Concrete Finisher Red Seal Occupational Standard (RSOS)

The Canadian Council of Directors of Apprenticeship (CCDA) recognizes this Red Seal Occupational Standard (RSOS) as the Red Seal standard for the Concrete Finisher trade.

Red Seal Occupational Standard Series

Disponible en français sous le titre : Finisseur/finisseuse de béton

NOC: 7282

Designation Year: 1993

RSOS Products for Download

The Concrete Finisher Red Seal Occupational Standard is developed by Canadian trade representatives. It collects information about the trade as it is practiced across Canada.

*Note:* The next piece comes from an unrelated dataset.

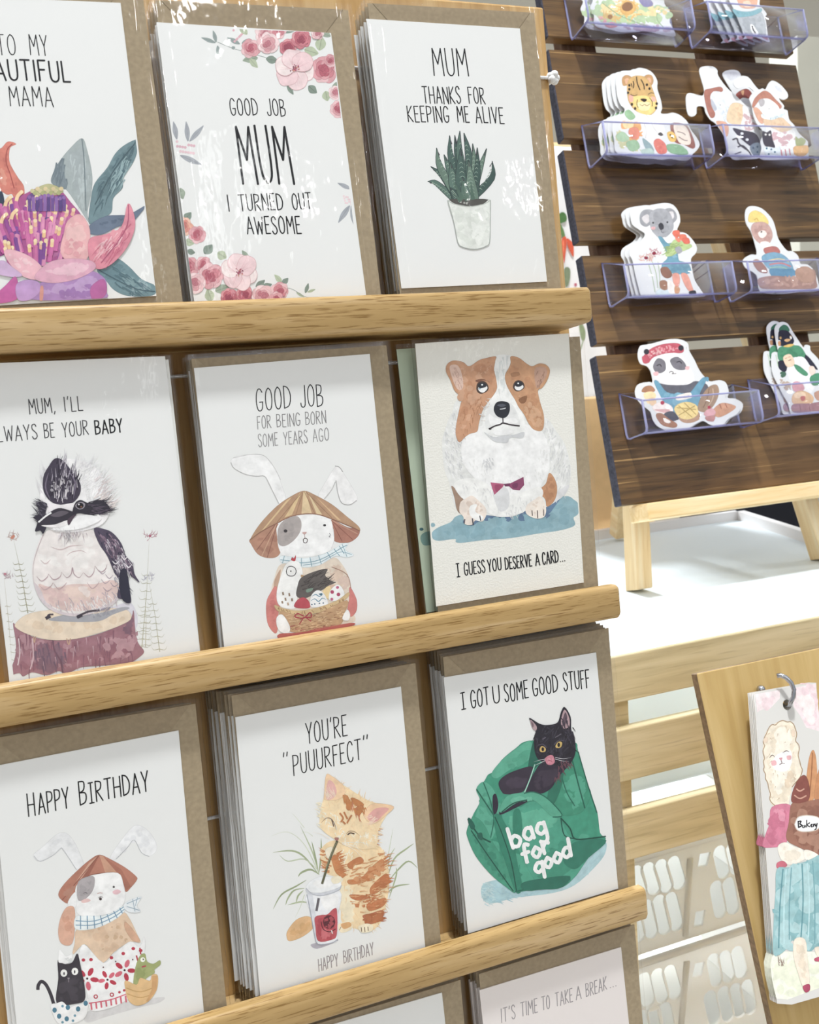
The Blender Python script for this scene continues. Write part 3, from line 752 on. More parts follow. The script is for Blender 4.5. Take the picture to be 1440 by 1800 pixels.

This RSOS information is combined in several ways to generate several RSOS Products, each of these is based on information contained in the complete RSOS, and is geared to user needs:

Product Purpose
Red Seal Occupational Standard - Concrete Finisher A complete description of all trade activities, skills and knowledge. The Standard defines the trade by collecting and organizing elements together.
Trade Profile - Concrete Finisher A quick snapshot of all trade activities in the standard. It can be used to self-assess experience. It can be used to introduce a concise summary of all trade activities to those wanting to learn about the trade. It can also be used for gap analysis.
Red Seal Exam Self-Assessment Guide – Concrete Finisher (PDF, 895 KB) Use this self-assessment tool to rate your own understanding and experience with the tasks of the trade that are on the Red Seal examination.

General Information

Description of the Concrete Finisher Trade

“Concrete Finisher” is this trade’s official Red Seal occupational title approved by the CCDA. This standard covers tasks performed by concrete finishers whose occupational title has been identified by some provinces and territories of Canada under the following names:

Concrete Finisher x x x x     x   x x      
Cement Finisher         x                
Cement (Concrete) Finisher           x              

Concrete finishers place, finish, protect and repair concrete surfaces. They work on a variety of vertical and horizontal surfaces such as concrete floors, walls, sidewalks, stairs, driveways, curbs and gutters, and overlays. They work on many types of structures such as buildings, dams, bridges and tunnels. They also texture, chip, grind and cure finished concrete work and repair and restore damaged concrete. They apply architectural finishes to concrete surfaces such as exposed aggregate, acid-stained, patterned-stamped, broomed, smooth finishes and etched concrete surfaces. They install expansion and contraction joints and install fixtures such as anchor bolts, steel plates and other embedments. They also apply membranes and other waterproofing products to concrete. Concrete finishers must possess a sound knowledge of the properties of various types of concrete mixes and how proportions, additives and curing affect concrete strength and durability. Materials that concrete finishers work with include concrete, grouts, chemical-curing compounds, exotics, epoxies, polyurethanes and acrylics. Concrete finishers should have a basic knowledge of constructing formwork, preparing subgrades and installing reinforcement.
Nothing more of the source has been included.